Bakary Coulibaly, professeur de maths au lycée Mamadou Sarr, explique que maintenant les élèves du secondaire sont difficiles à gérer. Ils sont de plus en plus indisciplinés. à ce niveau, il dénonce la négligence coupable des parents qui fuient leur responsabilité en matière de suivi des enfants. Personne ne s’intéresse plus à l’emploi du temps des élèves à l’école, il y a un laisser-aller.
Le proviseur du lycée Mamadou Sarr admet que la transition scolaire peut engendrer un changement de comportement et de mentalité chez un élève. Pour Mahamane Maïga, c’est à ce niveau que les parents et les enseignants doivent être plus vigilants pour l’accompagner dans l’adaptation à un nouvel environnement d’études, à travers la sensibilisation, le dialogue permanent. Le proviseur souligne que c’est dans une synergie d’actions qu’on peut mieux canaliser ceux qui vivent cette situation. Il rappelle l’exemple des pays développés où on trouve des des psychologues dans tous les établissements secondaires pour assurer le suivi et l’accompagnement des élèves parce que ceux-ci sont issus de différents milieux sociaux. Un enfant mal encadré échoue facilement. Ce qui justifie les fréquents renvois des élèves de 10è année. à ce propos, le proviseur indique que 192 élèves des 10è années ont été renvoyés par son établissement l’année dernière. Au-delà de tous les efforts, certains ne vont jamais s’adapter, mais il faut œuvrer à conduire le maximum à bon port, explique le responsable scolaire.

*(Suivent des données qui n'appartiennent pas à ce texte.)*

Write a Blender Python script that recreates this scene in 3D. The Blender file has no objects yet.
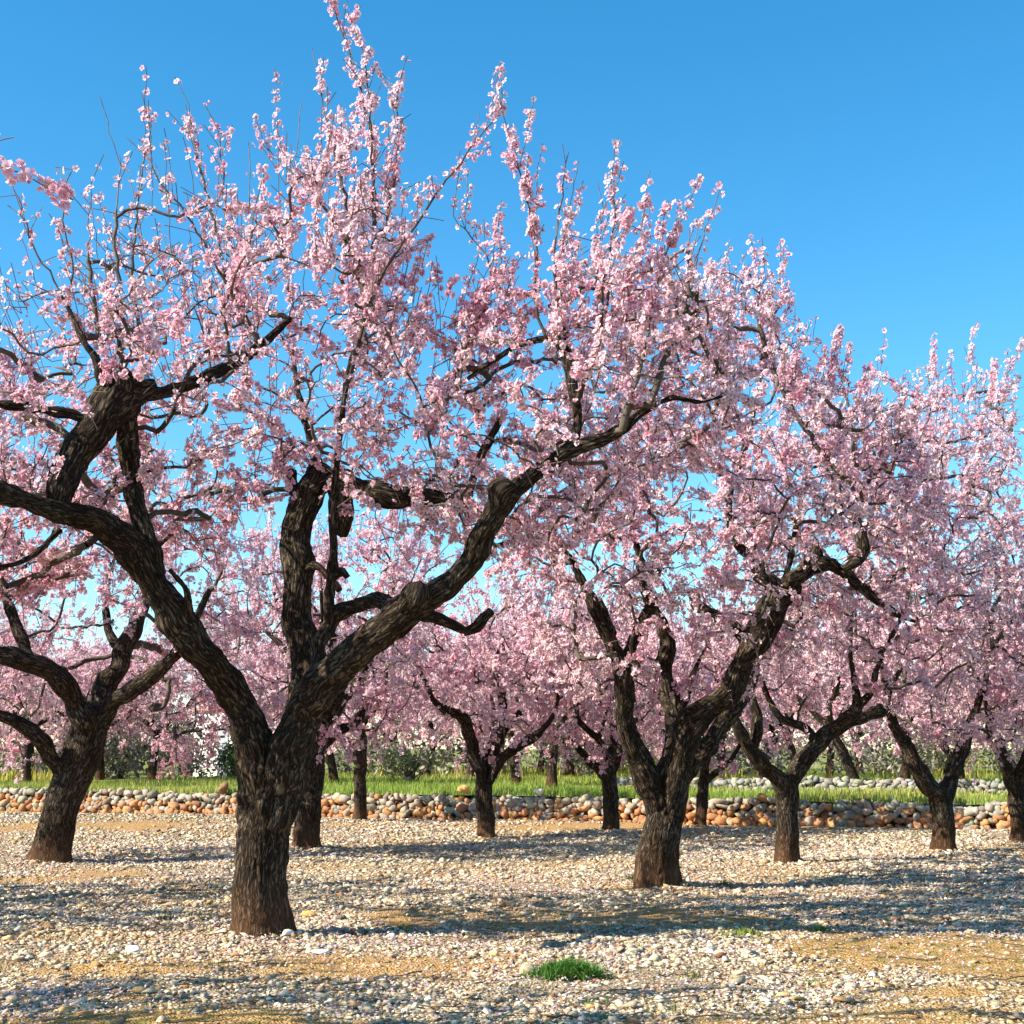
import bpy, math, random
import numpy as np
from mathutils import Vector

# ------------------------------------------------------------------ camera, sky, sun, exposure
S = bpy.context.scene
W = H = 1024
F = 1500.0                      # focal length in pixels of the 1024 px frame
CAMH = 1.03
TH = math.atan((750 - 512) / F) # horizon sits at y = 750
cd = bpy.data.cameras.new("camera")
cam = bpy.data.objects.new("camera", cd)
S.collection.objects.link(cam)
cam.location = (0, 0, CAMH)
cam.rotation_euler = (math.radians(90) + TH, 0, 0)
cd.sensor_width = 36
cd.lens = F / 1024 * 36
cd.clip_start = 0.05
cd.clip_end = 2000
S.camera = cam
S.render.resolution_x = W
S.render.resolution_y = H

SUN_EL, SUN_AZ = math.radians(37), math.radians(200)   # azimuth measured from +X, counter-clockwise: sun stands to the left, a little to the front
sdir = Vector((math.cos(SUN_EL) * math.cos(SUN_AZ), math.cos(SUN_EL) * math.sin(SUN_AZ), math.sin(SUN_EL)))
wd = bpy.data.worlds.new("World")
S.world = wd
wd.use_nodes = True
nt = wd.node_tree
nt.nodes.clear()
sky = nt.nodes.new("ShaderNodeTexSky")
sky.sky_type = 'NISHITA'
sky.sun_disc = False
sky.sun_elevation = SUN_EL
sky.sun_rotation = math.radians(90) - SUN_AZ
sky.altitude = 0
sky.air_density = 1.0
sky.dust_density = 0.0
sky.ozone_density = 4.0
hs = nt.nodes.new("ShaderNodeHueSaturation")
hs.inputs['Hue'].default_value = 0.488
hs.inputs['Saturation'].default_value = 1.30
hs.inputs['Value'].default_value = 1.05
bg = nt.nodes.new("ShaderNodeBackground")
bg.inputs['Strength'].default_value = 0.094
ow = nt.nodes.new("ShaderNodeOutputWorld")
nt.links.new(sky.outputs[0], hs.inputs['Color'])
nt.links.new(hs.outputs[0], bg.inputs['Color'])
nt.links.new(bg.outputs[0], ow.inputs[0])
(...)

L’apport des parents est aussi précieux. Aminata Kanté, femme au foyer, elle accepte de verser son avis dans le débat. Elle explique constamment remonter les bretelles de sa lycéenne de fille, en qui elle ne se reconnaît plus. «Elle est en 10è année au lycée Ba Aminata Diallo. Elle passe des heures à se bichonner avant d’aller à l’école et à trouver des tenues qu’elle juge sexy», relève cette mère de famille qui se perd en conjonctures sur les comportements indignes de sa fille.